Data will be collected from 32 students during eight weeks of the fall semester during which time the students will be required to use a variety of social media tools in order to complete course requirements in an undergraduate Principles of Marketing course.  Interviews, observations as well as survey research will be used to explore students’ learning and perceptions of social media in the classroom. 

Models will be presented with examples.  Results will be explored, and outcomes as well as recommendations for future research will be discussed.

 

 

REFERENCES

Abdullah Al-Bahrani, Darshak Patel, Brandon J. Sheridan. (2017a) Evaluating Twitter and its impact on student learning in principles of economics courses. The Journal of Economic Education 48:4, pages 243-253. 

Abdullah Al-Bahrani, Darshak Patel, Brandon J. Sheridan. (2017b) Have economic educators embraced social media as a teaching tool?The Journal of Economic Education 48:1, pages 45-50.

Contreras, C.  (2017).  7 Ways to Engage Gen Z on Social Media in 2018.  Social Media Week.

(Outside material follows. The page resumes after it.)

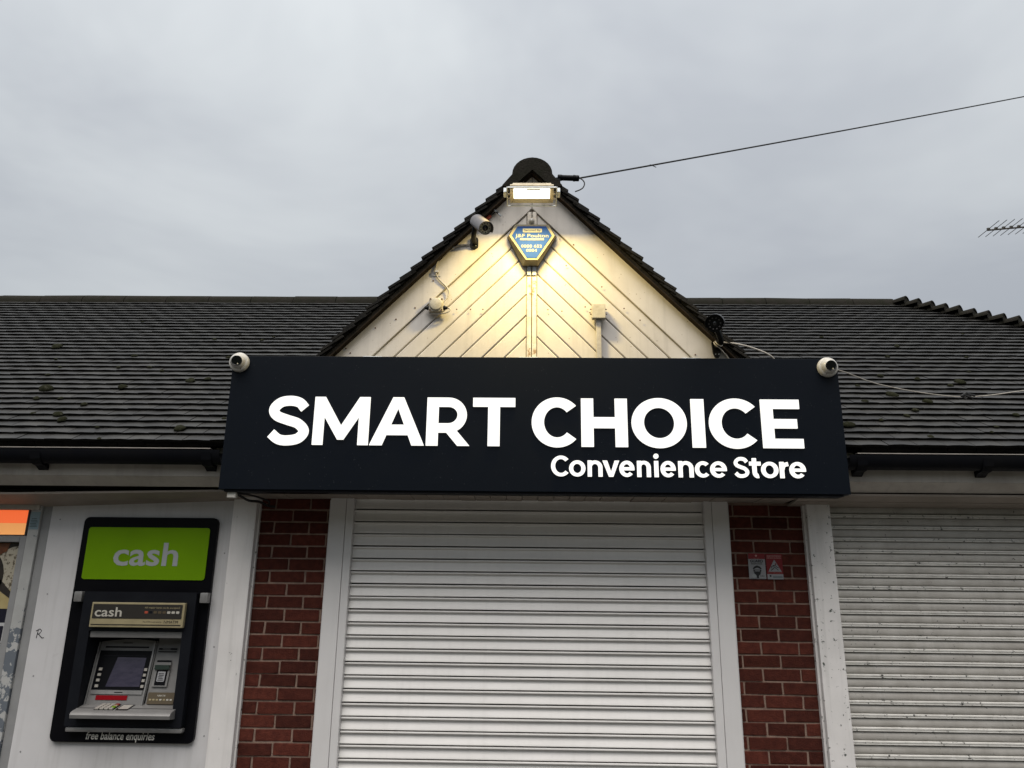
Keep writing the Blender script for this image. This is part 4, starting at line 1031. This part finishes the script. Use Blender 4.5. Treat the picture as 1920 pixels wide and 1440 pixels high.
for q in (0, .018): MB().tube([(-.232+q, -.335, 4.108-q), (-.200+q, -.335, 4.076-q)], .006, 6).build('clip', 'galv', cn)

# overhead wire and its anchor
an = thing('wire_anchor', (.20, -.33, 4.34), 'black cylindrical wire clamp fixed at the right of the gable peak', 'clamp')
axv = Vector((.148, 0, -.004))
MB().lathe((.196, -.33, 4.350), (1, 0, -.04), [(0, .016), (.004, .021), (.030, .021), (.031, .019), (.105, .019), (.106, .022), (.120, .022), (.121, .020), (.134, .021), (.146, .019), (.148, .006)], 14).build('clamp_body', 'gutter_black', an, smooth=True, ang=40)
MB().box(.185, .215, -.345, -.315, 4.26, 4.345, bev=.004).build('bracket', 'gutter_black', an)
MB().tube(spline([(.345, -.33, 4.346), (.366, -.335, 4.328), (.377, -.34, 4.300), (.368, -.345, 4.268), (.345, -.35, 4.246), (.312, -.35, 4.232)], 8), .0042, 8).build('tail', 'cable_black', an, smooth=True)
w0 = Vector((.344, -.33, 4.346)); w1 = Vector((5.14, 1.96, 6.73)); w2 = w0+(w1-w0)*2.6
pts = []
for k in range(33):
    u = k/32; p = w0.lerp(w2, u); p.z -= .0*u; p.z -= .22*u*(1-u)*1.0 - .0; pts.append(p)
ow = MB().tube(pts, .0062, 6); q = w0.lerp(w2, .042); ow.tube([q, q+Vector((.045, 0, -.022))], .0028, 5)
tag(ow.build('overhead_wire', 'cable_black'), 'thin black overhead wire rising to the right across the sky', 'wire')

# cable on the right roof
tag(MB().tube(spline([(1.84, -.37, 3.01), (1.99, -.30, 2.995), (2.26, -.14, 2.965), (2.60, -.05, 2.930), (2.92, .02, 2.925), (3.30, .10, 2.985), (3.9, .25, 3.11), (4.8, .55, 3.30), (5.9, 1.05, 3.60)], 12), .0034, 8).build('roof_cable', 'cable_white', smooth=True), 'white cable sagging over the roof tiles right of the sign', 'cable')
ct = MB()
for a, b_ in (((2.86, -.01, 2.92), (2.90, -.01, 2.945)), ((2.88, -.01, 2.93), (2.93, -.02, 2.905)), ((2.90, -.01, 2.935), (2.95, -.01, 2.925)), ((2.87, 0, 2.93), (2.89, -.01, 2.90))): ct.tube([a, b_], .008, 6)
tag(ct.build('cable_tie', 'cable_black'), 'black tape knot on the sagging white roof cable', 'cable tie')

# TV aerial
T = thing('tv_aerial', (6.05, 2.5, 4.1), 'television aerial with many rods at the right edge of the sky', 'aerial')
MB().tube([(6.05, 2.5, 4.0), (6.05, 2.5, 6.0)], .019, 8).build('mast', 'aerial_metal', T)
b0 = Vector((4.872, 2.5, 5.425)); b1 = Vector((6.10, 2.5, 5.545))
MB().tube([b0, b1], .0095, 6).build('boom', 'aerial_metal', T)
for k in range(15):
    p = b0.lerp(b1, .012+k*.066)
    MB().tube([p+Vector((0, -.19, .012)), p+Vector((0, .19, .012))], .0036, 5).build('rod', 'aerial_metal', T)
    MB().box(p.x-.014, p.x+.014, p.y-.010, p.y+.010, p.z+.002, p.z+.024).build('rod_clip', 'aerial_metal', T)

# ------------------------------------------------------------------ stickers on the right pier
def sticker(x0, x1, z0, z1, label):
    return thing('sticker', (x0, -.012, z0), label, 'sticker', 'security stickers on the brick pier')
y = -.0155
s1 = sticker(1.384, 1.488, 1.738, 1.893, 'grey guard response security sticker with red top on the dark brick pier')
MB().prism(rect(1.384, 1.488, 1.738, 1.893), y, y+.004).build('sheet', 'sticker_white', s1)
MB().prism(rect(1.3845, 1.4875, 1.859, 1.8925), y-.0012, y-.0004).build('red_band', 'sticker_red', s1)
MB().lathe((1.434, y-.0012, 1.879), (0, -1, 0), [(0, .0075), (.0006, .0075)], 5).build('emblem', 'sticker_pink', s1)
text('lettering', 'RESPONSE', 1.418, 1.8625, y-.0016, .0035, 'sticker_pink', s1, width=.036)
text('lettering', 'GUARD', 1.435, 1.8385, y-.0012, .0165, 'sticker_black', s1, width=.080, align='CENTER', bold=.03)
text('lettering', 'RESPONSE', 1.435, 1.8255, y-.0012, .009, 'sticker_black', s1, width=.068, align='CENTER', bold=.01)
MB().prism([(1.408, 1.800), (1.418, 1.813), (1.436, 1.820), (1.454, 1.813), (1.464, 1.800), (1.456, 1.796), (1.448, 1.803), (1.436, 1.806), (1.424, 1.803), (1.416, 1.796)], y-.0012, y-.0004).build('cap_mark', 'sticker_black', s1)
MB().prism([(1.411, 1.794), (1.461, 1.794), (1.459, 1.782), (1.450, 1.779), (1.422, 1.779), (1.413, 1.782)], y-.0012, y-.0004, holes=[[(1.419, 1.790), (1.453, 1.790), (1.450, 1.784), (1.422, 1.784)]]).build('visor_mark', 'sticker_black', s1)
MB().prism([(1.413, 1.779), (1.459, 1.779), (1.452, 1.764), (1.443, 1.758), (1.443, 1.744), (1.430, 1.744), (1.430, 1.758), (1.420, 1.764)], y-.0012, y-.0004).build('face_mark', 'sticker_black', s1)
MB().lathe((1.4145, y-.0012, 1.757), (0, -1, 0), [(0, .012), (.0006, .012)], 18).build('badge', 'atm_grey_text', s1)
text('lettering', '24hr', 1.452, 1.752, y-.0012, .010, 'sticker_black', s1, width=.028)
text('lettering', 'calling the response team', 1.390, 1.7405, y-.0012, .004, 'sticker_black', s1, width=.09)
s2 = sticker(1.495, 1.595, 1.736, 1.890, 'red security sticker with white warning triangle on the dark brick pier')
MB().prism(rect(1.4945, 1.595, 1.737, 1.891), y+.0005, y+.0045).build('sheet', 'sticker_red', s2)
text('lettering', 'zerovision', 1.544, 1.8745, y-.0008, .0105, 'sticker_pink', s2, width=.088, align='CENTER', bold=.02)
text('lettering', 'SMOKE BARRIER', 1.544, 1.8625, y-.0008, .0075, 'sticker_pink', s2, width=.088, align='CENTER', bold=.015)
tr = MB().prism([(1.5445, 1.856), (1.504, 1.783), (1.5865, 1.783)], y-.0012, y).build('triangle', 'sticker_white', s2)
for pl in ([(1.520, 1.790), (1.534, 1.800), (1.545, 1.812), (1.552, 1.803), (1.566, 1.792)], [(1.535, 1.815), (1.548, 1.822), (1.556, 1.812), (1.568, 1.806)], [(1.527, 1.803), (1.522, 1.812), (1.540, 1.822)]):
    MB().tube([(x, y-.0014, z) for x, z in pl], .0022, 5).build('figure_mark', 'sticker_black', tr)
MB().lathe((1.551, y-.0014, 1.829), (0, -1, 0), [(0, .005), (.0005, .005)], 10).build('figure_mark', 'sticker_red', tr)
text('lettering', 'SECURITY SMOKE PROTECTED', 1.544, 1.7735, y-.0008, .0045, 'sticker_pink', s2, width=.086, align='CENTER')
MB().prism(rect(1.496, 1.594, 1.7375, 1.768), y-.0012, y).build('white_band', 'sticker_white', s2)
MB().lathe((1.515, y-.0014, 1.757), (0, -1, 0), [(0, .006), (.0005, .006)], 12).build('band_mark', 'sticker_black', s2)
for i in range(2): MB().prism(rect(1.530, 1.588, 1.7535-.008*i, 1.757-.008*i), y-.0018, y-.0013).build('print_line', 'label_ink', s2)

# label on the peeling post
lb = thing('label_sticker', (-3.145, -.046, 2.0), 'small pale blue printed label at the top of the peeling post', 'sticker')
MB().prism(rect(-3.176, -3.113, 1.995, 2.105), -.0475, -.0455).build('sheet', 'label_blue', lb)
for i in range(6): MB().prism(rect(-3.168+.004*(i % 2), -3.122-.004*(i % 3), 2.010+.010*i, 2.014+.010*i), -.0483, -.0477).build('print_line', 'label_ink', lb)

# ------------------------------------------------------------------ shop window with advert on the left
Wn = thing('shop_window', (-3.8, 0, 0), 'shop window in grey frame at the left edge beside the peeling post', 'window')
fm = MB().box(-3.222, -3.181, -.040, .05, .62, 1.955, bev=.004).build('frame', 'trim_grey', Wn)
MB().box(-4.8, -3.2225, -.040, .05, 1.916, 1.955, bev=.004).build('frame', 'trim_grey', Wn)
MB().box(-4.8, -3.2225, -.038, .05, 1.285, 1.302, bev=.003).build('frame', 'trim_grey', Wn)
MB().box(-4.8, -3.181, -.03, .05, 0, .619).build('stall_riser', 'panel_white', Wn)
MB().box(-4.8, -3.2225, -.012, .05, .62, 1.2845).build('lower_panel', 'panel_white', Wn)
MB().box(-4.8, -3.2225, .004, .03, 1.3025, 1.9155).build('glass', 'glass', Wn)
hb = thing('light_box', (-3.8, -.02, 1.96), 'glowing orange light box above the shop window at the left edge', 'light box')
MB().box(-4.8, -3.2045, -.0275, .10, 1.960, 2.120).build('case', 'trim_grey', hb)
MB().prism(rect(-4.79, -3.206, 2.035, 2.117), -.030, -.028).build('orange_face', 'orange_lit', hb)
MB().prism(rect(-4.79, -3.206, 1.962, 2.0345), -.0298, -.028).build('pale_face', 'orange_pale', hb)
po = thing('window_poster', (-3.8, 0, 1.31), 'food poster with dark pan inside the shop window at the left edge', 'poster')
PY = .001
MB().prism(rect(-4.6, -3.226, 1.3055, 1.9125), PY, PY+.002).build('sheet', 'poster_straw', po)
def pp(pts, d, nm, mt): return MB().prism(pts, PY-d-.0006, PY-d).build(nm, mt, po)
pp([(-3.330, 1.905), (-3.228, 1.905), (-3.228, 1.640), (-3.300, 1.600), (-3.36, 1.70), (-3.37, 1.80)], .0004, 'speckled_cloth', 'poster_speckle')
cir = [(-3.46+.150*math.cos(R(k*12)), 1.70+.175*math.sin(R(k*12))) for k in range(30)]
pp(cir, .0014, 'pan', 'poster_pan')
pp([(-3.46+.105*math.cos(R(k*12)), 1.72+.125*math.sin(R(k*12))) for k in range(30)], .0024, 'plate', 'poster_plate')
pp([(-3.34, 1.630), (-3.228, 1.560), (-3.228, 1.595), (-3.33, 1.690)], .0014, 'pan_handle', 'poster_pan')
pp([(-3.45, 1.912), (-3.30, 1.912), (-3.315, 1.860), (-3.355, 1.838), (-3.40, 1.86)], .0034, 'bread', 'poster_brown')
pp([(-3.30, 1.911), (-3.228, 1.911), (-3.228, 1.895), (-3.28, 1.888), (-3.315, 1.872)], .0024, 'dark_leaf', 'poster_pan')
pp(rect(-4.6, -3.227, 1.425, 1.508), .0014, 'navy_band', 'poster_navy')
pp(rect(-4.6, -3.2275, 1.307, 1.4245), .0014, 'white_band', 'poster_white')
pp(rect(-3.285, -3.250, 1.315, 1.405), .0024, 'navy_block', 'poster_navy')
pp(rect(-4.5, -3.315, 1.315, 1.405), .0024, 'navy_block', 'poster_navy')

Fromm, J.  ( 2016, Dec).  What Marketers Need To Know About Social Media And Gen Z  Forbes December.  Retrieved from https://www.forbes.com/sites/jefffromm/2016/12/19/what-marketers-need-to-know-about-social-media-and-gen-z/print/

Lumby, C., Anderson, N., & Hugman, S. (2014). Apres Le Deluge: social media in learning and teaching. Journal of International Communication20(2), 119-132.

McGorry, S. and M. McGorry (2018).  Snap, Insta and YouTube :  Can We Learn Something from the Centennials?! A Paper presented at Online Learning Consortium Innovate 2018. Conference Proceedings. Nashville, TN.

Tess, P. A. (2013). The role of social media in higher education classes (real and virtual)–A literature review. Computers in Human Behavior29(5), A60-A68.